TASK OBJECTIVE — Leave out the pictures, and retype only the lines from the beginning of the material through the line that contains "Ff = np.arange(cnt", including both.

··· RAW DATA

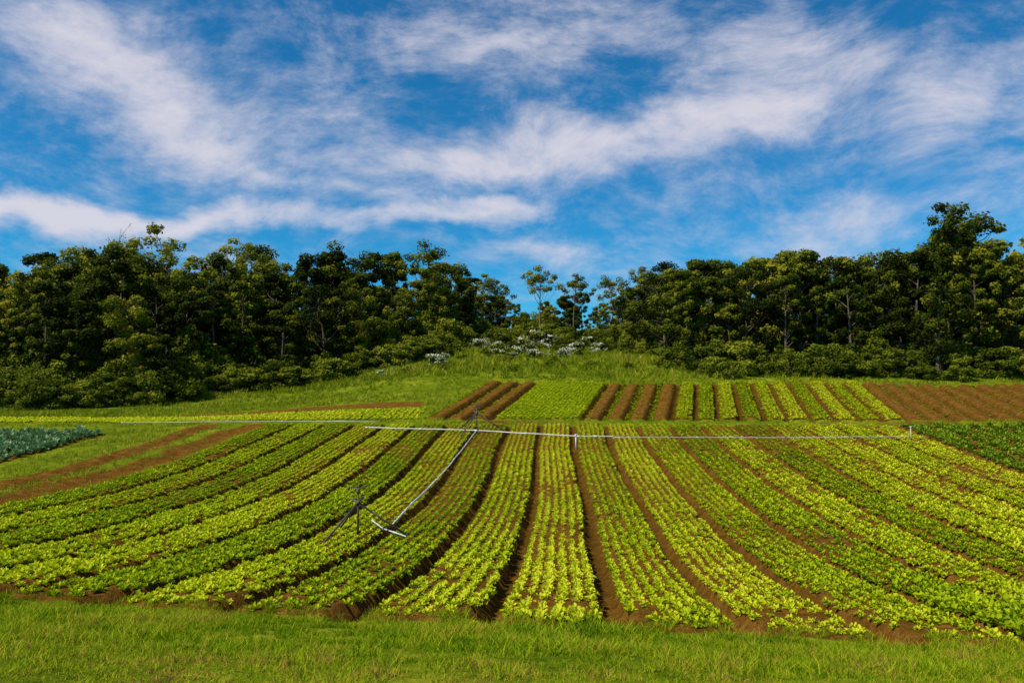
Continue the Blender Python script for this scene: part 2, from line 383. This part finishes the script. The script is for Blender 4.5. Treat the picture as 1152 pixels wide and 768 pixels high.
mt = [tuft(s + 40, 9, .34, .05, .13, 1) for s in range(4)]
def in_any_field(X, Y):
    return (in_main(X, Y) > .3) | (in_upper(X, Y) > .3) | ((Y > 44.3) & (Y < 48.0) & (X < -7.6)) | ((Y > 48.2) & (Y < 50.6) & (X > -24.5) & (X < -8.3)) | ((Y > 29.2) & (Y < 39.3) & (X < -22.6))
n = 70000
Ym = 12 + (104 - 12) * rng.random(n) ** 0.75; Xm = rng.uniform(-1, 1, n) * (Ym * 0.8)
ok = ~in_any_field(Xm, Ym)
rut = (np.abs(Xm + 19.0) < .6) | (np.abs(Xm + 16.5) < .8)
ok &= ~(rut & (Ym < 43)) | (rng.random(n) < .15)
ok &= (Ym > 41.5) | (Xm < XL + .2) | (Xm > 36)
pt = fbm(Xm * .15, Ym * .2, 4); pf_ = fbm(Xm * .9 + 7, Ym * .7, 3)
ok &= rng.random(n) < sstep(.2, .55, pf_) + .1
Xm, Ym, pt, pf_ = Xm[ok], Ym[ok], pt[ok], pf_[ok]; n = len(Xm)
P = np.stack([Xm, Ym, height(Xm, Ym)], 1)
sm = np.where(Ym < 44.6, 0.5, np.where(Ym < 60, .9, 1.4)) * (0.2 + 1.6 * pt * pf_ * 1.6)
scatter("meadow_grass", mt, P, rng.random(n) * 6.28, sm, rng.integers(0, 4, n), np.clip((pt - .5) * 1.8 + .5 + (pf_ - .5) * .8 + rng.normal(0, .18, n), 0, 1), [M_meadow])

# ------------------------------------------------------------ trees
def leaves(g, centers, radii, counts, size, r, tint0, up=0.35, m=1, flat=0.75):
    for c, R, cnt in zip(centers, radii, counts):
        d = r.normal(0, 1, (cnt, 3)); d /= np.linalg.norm(d, axis=1)[:, None]
        rad = R * (0.5 + 0.5 * r.random(cnt) ** 0.5) * (1 + 0.16 * r.normal(0, 1, cnt))
        pos = c + d * rad[:, None] * np.array([1, 1, flat])
        nrm = d * 0.9 + r.normal(0, .5, (cnt, 3)) + np.array([0, 0, up]); nrm /= np.linalg.norm(nrm, axis=1)[:, None]
        a_ = np.cross(nrm, r.normal(0, 1, (cnt, 3))); a_ /= np.linalg.norm(a_, axis=1)[:, None]
        b_ = np.cross(nrm, a_)
        s = size * r.uniform(.6, 1.3, cnt)[:, None]
        Vv = np.stack([pos - a_ * s * .5, pos - b_ * s * .34, pos + a_ * s * .5, pos + b_ * s * .34], 1).reshape(-1, 3)
        Ff = np.arange(cnt * 4).reshape(-1, 4)
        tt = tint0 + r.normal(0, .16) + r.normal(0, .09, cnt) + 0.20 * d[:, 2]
        g.add(Vv, Ff, np.clip(tt, 0, 1), m)
def tree(seed, H=12, W=6, base=0.35, nclump=34, perclump=300, size=.26, style='round', tint0=0.42, trunk_r=.2):
    r = np.random.default_rng(seed); g = Geo()
    bend = r.normal(0, .35, 2)
    topz = H * (0.86 if style != 'umbrella' else 0.9)
    def tp(z): t = z / H; return np.array([bend[0] * t * t * 2, bend[1] * t * t * 2, z])
    zz = np.linspace(-0.4, topz, 8)
    rr = trunk_r * (1 - 0.85 * np.linspace(0, 1, 8)); rr[0] *= 1.4
    v, f = tube([tp(z) for z in zz], rr); g.add(v, f, .5, 0)
    cs, rs = [], []
    lobes = r.uniform(.65, 1.3, 7)
    for i in range(nclump):
        a_ = r.uniform(0, 6.28)
        if style == 'umbrella':
            q = math.sqrt(r.random()); z = H * (0.97 - 0.24 * q * q - r.uniform(0, .16)); rad = q * W / 2 * lobes[int(a_ / 6.283 * 7) % 7]; R = W * r.uniform(.07, .12)
        elif style == 'column':
            t = (i + .5) / nclump; z = H * (base + (1 - base) * t * .98); env = (0.75 + .25 * math.sin(t * 9 + seed)) * (1 - .5 * t ** 3) * (1.0 if t < .88 else 1.6); rad = W / 2 * env * r.uniform(.15, 1); R = W * .22 * r.uniform(.7, 1.2)
        else:
            t = r.random() ** .85; z = H * (base + (0.96 - base) * t)
            env = max(.25, math.sqrt(max(0, 1 - (2 * (t * .8 + .12) - 1) ** 2)))
            rad = W / 2 * env * (r.random() ** .4) * lobes[int(a_ / 6.283 * 7) % 7]; R = W * r.uniform(.08, .16)
        c = tp(z) + np.array([math.cos(a_) * rad, math.sin(a_) * rad, 0]); cs.append(c); rs.append(R)
        z0 = max(H * .18, z - rad * r.uniform(.5, 1.1) - .4); z0 = min(z0, topz * .97)
        p0 = tp(z0); mid = (p0 + c) / 2 + np.array([0, 0, -.1 * rad]) + r.normal(0, .15, 3)
        if i % (1 if style != 'round' else 2) == 0:
            br = trunk_r * (0.42 if style != 'column' else .25)
            v, f = tube([p0, mid, c], [br * (1 - .6 * z0 / H), br * .4, br * .12], 6); g.add(v, f, .5, 0)
            for q in range(2):
                e = c + r.normal(0, R * .9, 3); v, f = tube([mid * .3 + c * .7, e], [br * .2, br * .06], 6); g.add(v, f, .5, 0)
    cnts = [int(perclump * (R / (W * .13)) ** 1.6) if style == 'round' else perclump for R in rs]
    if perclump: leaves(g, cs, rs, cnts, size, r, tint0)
    return g, cs
def bush(seed, H=3, W=4, n=14, per=260, size=.2, tint0=.45, flowers=0):
    r = np.random.default_rng(seed); g = Geo(); cs, rs = [], []
    for i in range(n):
        a_ = r.uniform(0, 6.28); q = math.sqrt(r.random()); z = H * r.uniform(.08, .9) * (1 - .5 * q * q)
        c = np.array([math.cos(a_) * q * W * .42, math.sin(a_) * q * W * .42, z]); cs.append(c); rs.append(W * r.uniform(.08, .17))
        v, f = tube([(0.1 * c[0], .1 * c[1], -.2), tuple(c * np.array([.6, .6, .5])), tuple(c)], [.05, .035, .012]); g.add(v, f, .5, 0)
    leaves(g, cs, rs, [per] * n, size, r, tint0)
    if flowers:
        cc = [cs[i] + np.array([0, 0, .1]) for i in range(n)]; leaves(g, cc, [x * 1.14 for x in rs], [int(flowers * r.uniform(0, 2.2)) for _ in range(n)], .13, r, .5, m=2)
    return g
mats = [M_bark, M_forest, M_flower]; matsb = [M_bark, M_bush, M_flower]
protos = []
for s in range(8):
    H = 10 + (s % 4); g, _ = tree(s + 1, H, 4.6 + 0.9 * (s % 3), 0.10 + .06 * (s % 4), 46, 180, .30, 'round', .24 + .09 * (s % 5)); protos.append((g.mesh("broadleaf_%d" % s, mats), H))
uprotos = []
for s in range(3):
    g, _ = tree(s + 30, 12, 7.0, .5, 36, 165, .24, 'umbrella', .5, trunk_r=.15); uprotos.append((g.mesh("umbrella_%d" % s, [M_palebark, M_forest, M_flower]), 12))
bprotos = [(bush(s + 60, 3.2 + .5 * (s % 3), 4.2, 24, 165, .22, .34 + .09 * (s % 4)).mesh("bush_mesh_%d" % s, matsb), 3.2 + .5 * (s % 3)) for s in range(5)]
fprotos = [(bush(s + 80, 1.6, 2.4, 12, 150, .13, .55, 34).mesh("flowering_mesh_%d" % s, matsb), 1.6) for s in range(3)]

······

RESULT BELOW —
Continue the Blender Python script for this scene: part 2, from line 383. This part finishes the script. The script is for Blender 4.5. Treat the picture as 1152 pixels wide and 768 pixels high.
mt = [tuft(s + 40, 9, .34, .05, .13, 1) for s in range(4)]
def in_any_field(X, Y):
    return (in_main(X, Y) > .3) | (in_upper(X, Y) > .3) | ((Y > 44.3) & (Y < 48.0) & (X < -7.6)) | ((Y > 48.2) & (Y < 50.6) & (X > -24.5) & (X < -8.3)) | ((Y > 29.2) & (Y < 39.3) & (X < -22.6))
n = 70000
Ym = 12 + (104 - 12) * rng.random(n) ** 0.75; Xm = rng.uniform(-1, 1, n) * (Ym * 0.8)
ok = ~in_any_field(Xm, Ym)
rut = (np.abs(Xm + 19.0) < .6) | (np.abs(Xm + 16.5) < .8)
ok &= ~(rut & (Ym < 43)) | (rng.random(n) < .15)
ok &= (Ym > 41.5) | (Xm < XL + .2) | (Xm > 36)
pt = fbm(Xm * .15, Ym * .2, 4); pf_ = fbm(Xm * .9 + 7, Ym * .7, 3)
ok &= rng.random(n) < sstep(.2, .55, pf_) + .1
Xm, Ym, pt, pf_ = Xm[ok], Ym[ok], pt[ok], pf_[ok]; n = len(Xm)
P = np.stack([Xm, Ym, height(Xm, Ym)], 1)
sm = np.where(Ym < 44.6, 0.5, np.where(Ym < 60, .9, 1.4)) * (0.2 + 1.6 * pt * pf_ * 1.6)
scatter("meadow_grass", mt, P, rng.random(n) * 6.28, sm, rng.integers(0, 4, n), np.clip((pt - .5) * 1.8 + .5 + (pf_ - .5) * .8 + rng.normal(0, .18, n), 0, 1), [M_meadow])

# ------------------------------------------------------------ trees
def leaves(g, centers, radii, counts, size, r, tint0, up=0.35, m=1, flat=0.75):
    for c, R, cnt in zip(centers, radii, counts):
        d = r.normal(0, 1, (cnt, 3)); d /= np.linalg.norm(d, axis=1)[:, None]
        rad = R * (0.5 + 0.5 * r.random(cnt) ** 0.5) * (1 + 0.16 * r.normal(0, 1, cnt))
        pos = c + d * rad[:, None] * np.array([1, 1, flat])
        nrm = d * 0.9 + r.normal(0, .5, (cnt, 3)) + np.array([0, 0, up]); nrm /= np.linalg.norm(nrm, axis=1)[:, None]
        a_ = np.cross(nrm, r.normal(0, 1, (cnt, 3))); a_ /= np.linalg.norm(a_, axis=1)[:, None]
        b_ = np.cross(nrm, a_)
        s = size * r.uniform(.6, 1.3, cnt)[:, None]
        Vv = np.stack([pos - a_ * s * .5, pos - b_ * s * .34, pos + a_ * s * .5, pos + b_ * s * .34], 1).reshape(-1, 3)
        Ff = np.arange(cnt * 4).reshape(-1, 4)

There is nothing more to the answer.